▶ **EXERCISE INSTRUCTIONS**
Reproduce the material in full, exactly as written.
^^^^^^^^
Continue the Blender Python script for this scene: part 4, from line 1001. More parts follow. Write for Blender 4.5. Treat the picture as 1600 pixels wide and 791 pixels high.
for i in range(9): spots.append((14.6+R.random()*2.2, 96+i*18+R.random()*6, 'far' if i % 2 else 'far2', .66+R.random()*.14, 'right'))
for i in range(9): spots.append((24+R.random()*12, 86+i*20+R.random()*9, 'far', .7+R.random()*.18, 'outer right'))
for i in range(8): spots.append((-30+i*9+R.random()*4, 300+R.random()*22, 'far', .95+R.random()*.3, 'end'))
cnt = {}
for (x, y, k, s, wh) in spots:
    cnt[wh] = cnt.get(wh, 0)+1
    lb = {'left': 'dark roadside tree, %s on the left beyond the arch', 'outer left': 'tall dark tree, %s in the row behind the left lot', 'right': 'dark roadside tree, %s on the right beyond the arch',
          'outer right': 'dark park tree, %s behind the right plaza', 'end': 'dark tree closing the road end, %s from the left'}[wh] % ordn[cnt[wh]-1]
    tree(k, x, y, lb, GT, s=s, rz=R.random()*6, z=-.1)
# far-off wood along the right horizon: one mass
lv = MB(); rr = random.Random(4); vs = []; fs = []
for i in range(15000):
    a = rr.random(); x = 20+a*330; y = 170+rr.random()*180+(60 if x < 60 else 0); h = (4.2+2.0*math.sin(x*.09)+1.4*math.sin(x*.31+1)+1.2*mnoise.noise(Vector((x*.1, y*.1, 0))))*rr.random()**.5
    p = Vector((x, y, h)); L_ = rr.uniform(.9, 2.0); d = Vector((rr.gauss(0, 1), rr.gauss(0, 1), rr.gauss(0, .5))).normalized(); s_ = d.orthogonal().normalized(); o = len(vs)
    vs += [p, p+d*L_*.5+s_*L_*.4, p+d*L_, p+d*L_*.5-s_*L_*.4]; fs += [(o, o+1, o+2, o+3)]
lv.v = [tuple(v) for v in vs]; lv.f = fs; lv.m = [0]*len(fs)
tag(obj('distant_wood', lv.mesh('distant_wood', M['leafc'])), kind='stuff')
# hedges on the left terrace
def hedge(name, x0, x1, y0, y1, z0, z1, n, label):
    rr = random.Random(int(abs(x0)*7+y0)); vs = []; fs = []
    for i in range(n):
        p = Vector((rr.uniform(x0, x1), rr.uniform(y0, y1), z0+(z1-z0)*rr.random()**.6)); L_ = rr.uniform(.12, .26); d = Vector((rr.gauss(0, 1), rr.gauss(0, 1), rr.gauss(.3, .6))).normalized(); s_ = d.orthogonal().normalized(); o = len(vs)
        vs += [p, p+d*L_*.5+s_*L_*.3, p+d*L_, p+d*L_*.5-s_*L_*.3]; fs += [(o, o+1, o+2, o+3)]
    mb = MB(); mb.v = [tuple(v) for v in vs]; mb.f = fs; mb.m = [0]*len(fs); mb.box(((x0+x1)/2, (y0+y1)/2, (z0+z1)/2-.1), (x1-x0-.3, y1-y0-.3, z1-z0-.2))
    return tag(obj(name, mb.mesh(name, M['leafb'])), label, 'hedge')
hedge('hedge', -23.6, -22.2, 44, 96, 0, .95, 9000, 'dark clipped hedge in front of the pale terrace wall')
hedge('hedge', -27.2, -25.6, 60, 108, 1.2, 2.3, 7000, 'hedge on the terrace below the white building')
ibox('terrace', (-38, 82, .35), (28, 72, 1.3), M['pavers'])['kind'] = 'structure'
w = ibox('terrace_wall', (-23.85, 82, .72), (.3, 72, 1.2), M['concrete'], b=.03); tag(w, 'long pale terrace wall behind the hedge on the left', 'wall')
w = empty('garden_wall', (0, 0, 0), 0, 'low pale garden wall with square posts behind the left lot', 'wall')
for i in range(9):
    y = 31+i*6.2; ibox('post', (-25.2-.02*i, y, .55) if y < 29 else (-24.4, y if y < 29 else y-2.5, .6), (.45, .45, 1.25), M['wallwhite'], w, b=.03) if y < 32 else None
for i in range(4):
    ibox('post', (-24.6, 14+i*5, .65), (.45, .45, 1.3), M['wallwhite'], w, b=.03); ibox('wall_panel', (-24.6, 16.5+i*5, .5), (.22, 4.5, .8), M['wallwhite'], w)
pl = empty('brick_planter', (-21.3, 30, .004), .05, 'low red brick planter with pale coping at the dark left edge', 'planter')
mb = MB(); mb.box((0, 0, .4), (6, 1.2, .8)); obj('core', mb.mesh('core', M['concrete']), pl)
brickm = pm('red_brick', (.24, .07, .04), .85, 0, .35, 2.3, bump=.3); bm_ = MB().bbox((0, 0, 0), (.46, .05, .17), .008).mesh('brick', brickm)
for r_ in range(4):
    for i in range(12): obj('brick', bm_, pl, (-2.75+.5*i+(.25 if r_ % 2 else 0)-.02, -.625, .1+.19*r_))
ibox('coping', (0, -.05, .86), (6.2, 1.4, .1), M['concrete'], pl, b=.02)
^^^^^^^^
▶ **ANSWER TO THIS TASK**
Continue the Blender Python script for this scene: part 4, from line 1001. More parts follow. Write for Blender 4.5. Treat the picture as 1600 pixels wide and 791 pixels high.
for i in range(9): spots.append((14.6+R.random()*2.2, 96+i*18+R.random()*6, 'far' if i % 2 else 'far2', .66+R.random()*.14, 'right'))
for i in range(9): spots.append((24+R.random()*12, 86+i*20+R.random()*9, 'far', .7+R.random()*.18, 'outer right'))
for i in range(8): spots.append((-30+i*9+R.random()*4, 300+R.random()*22, 'far', .95+R.random()*.3, 'end'))
cnt = {}
for (x, y, k, s, wh) in spots:
    cnt[wh] = cnt.get(wh, 0)+1
    lb = {'left': 'dark roadside tree, %s on the left beyond the arch', 'outer left': 'tall dark tree, %s in the row behind the left lot', 'right': 'dark roadside tree, %s on the right beyond the arch',
          'outer right': 'dark park tree, %s behind the right plaza', 'end': 'dark tree closing the road end, %s from the left'}[wh] % ordn[cnt[wh]-1]
    tree(k, x, y, lb, GT, s=s, rz=R.random()*6, z=-.1)
# far-off wood along the right horizon: one mass
lv = MB(); rr = random.Random(4); vs = []; fs = []
for i in range(15000):
    a = rr.random(); x = 20+a*330; y = 170+rr.random()*180+(60 if x < 60 else 0); h = (4.2+2.0*math.sin(x*.09)+1.4*math.sin(x*.31+1)+1.2*mnoise.noise(Vector((x*.1, y*.1, 0))))*rr.random()**.5
    p = Vector((x, y, h)); L_ = rr.uniform(.9, 2.0); d = Vector((rr.gauss(0, 1), rr.gauss(0, 1), rr.gauss(0, .5))).normalized(); s_ = d.orthogonal().normalized(); o = len(vs)
    vs += [p, p+d*L_*.5+s_*L_*.4, p+d*L_, p+d*L_*.5-s_*L_*.4]; fs += [(o, o+1, o+2, o+3)]
lv.v = [tuple(v) for v in vs]; lv.f = fs; lv.m = [0]*len(fs)
tag(obj('distant_wood', lv.mesh('distant_wood', M['leafc'])), kind='stuff')
# hedges on the left terrace
def hedge(name, x0, x1, y0, y1, z0, z1, n, label):
    rr = random.Random(int(abs(x0)*7+y0)); vs = []; fs = []
    for i in range(n):
        p = Vector((rr.uniform(x0, x1), rr.uniform(y0, y1), z0+(z1-z0)*rr.random()**.6)); L_ = rr.uniform(.12, .26); d = Vector((rr.gauss(0, 1), rr.gauss(0, 1), rr.gauss(.3, .6))).normalized(); s_ = d.orthogonal().normalized(); o = len(vs)
        vs += [p, p+d*L_*.5+s_*L_*.3, p+d*L_, p+d*L_*.5-s_*L_*.3]; fs += [(o, o+1, o+2, o+3)]
    mb = MB(); mb.v = [tuple(v) for v in vs]; mb.f = fs; mb.m = [0]*len(fs); mb.box(((x0+x1)/2, (y0+y1)/2, (z0+z1)/2-.1), (x1-x0-.3, y1-y0-.3, z1-z0-.2))
    return tag(obj(name, mb.mesh(name, M['leafb'])), label, 'hedge')
hedge('hedge', -23.6, -22.2, 44, 96, 0, .95, 9000, 'dark clipped hedge in front of the pale terrace wall')
hedge('hedge', -27.2, -25.6, 60, 108, 1.2, 2.3, 7000, 'hedge on the terrace below the white building')
ibox('terrace', (-38, 82, .35), (28, 72, 1.3), M['pavers'])['kind'] = 'structure'
w = ibox('terrace_wall', (-23.85, 82, .72), (.3, 72, 1.2), M['concrete'], b=.03); tag(w, 'long pale terrace wall behind the hedge on the left', 'wall')
w = empty('garden_wall', (0, 0, 0), 0, 'low pale garden wall with square posts behind the left lot', 'wall')
for i in range(9):
    y = 31+i*6.2; ibox('post', (-25.2-.02*i, y, .55) if y < 29 else (-24.4, y if y < 29 else y-2.5, .6), (.45, .45, 1.25), M['wallwhite'], w, b=.03) if y < 32 else None
for i in range(4):
    ibox('post', (-24.6, 14+i*5, .65), (.45, .45, 1.3), M['wallwhite'], w, b=.03); ibox('wall_panel', (-24.6, 16.5+i*5, .5), (.22, 4.5, .8), M['wallwhite'], w)
pl = empty('brick_planter', (-21.3, 30, .004), .05, 'low red brick planter with pale coping at the dark left edge', 'planter')
mb = MB(); mb.box((0, 0, .4), (6, 1.2, .8)); obj('core', mb.mesh('core', M['concrete']), pl)
brickm = pm('red_brick', (.24, .07, .04), .85, 0, .35, 2.3, bump=.3); bm_ = MB().bbox((0, 0, 0), (.46, .05, .17), .008).mesh('brick', brickm)
for r_ in range(4):
    for i in range(12): obj('brick', bm_, pl, (-2.75+.5*i+(.25 if r_ % 2 else 0)-.02, -.625, .1+.19*r_))
ibox('coping', (0, -.05, .86), (6.2, 1.4, .1), M['concrete'], pl, b=.02)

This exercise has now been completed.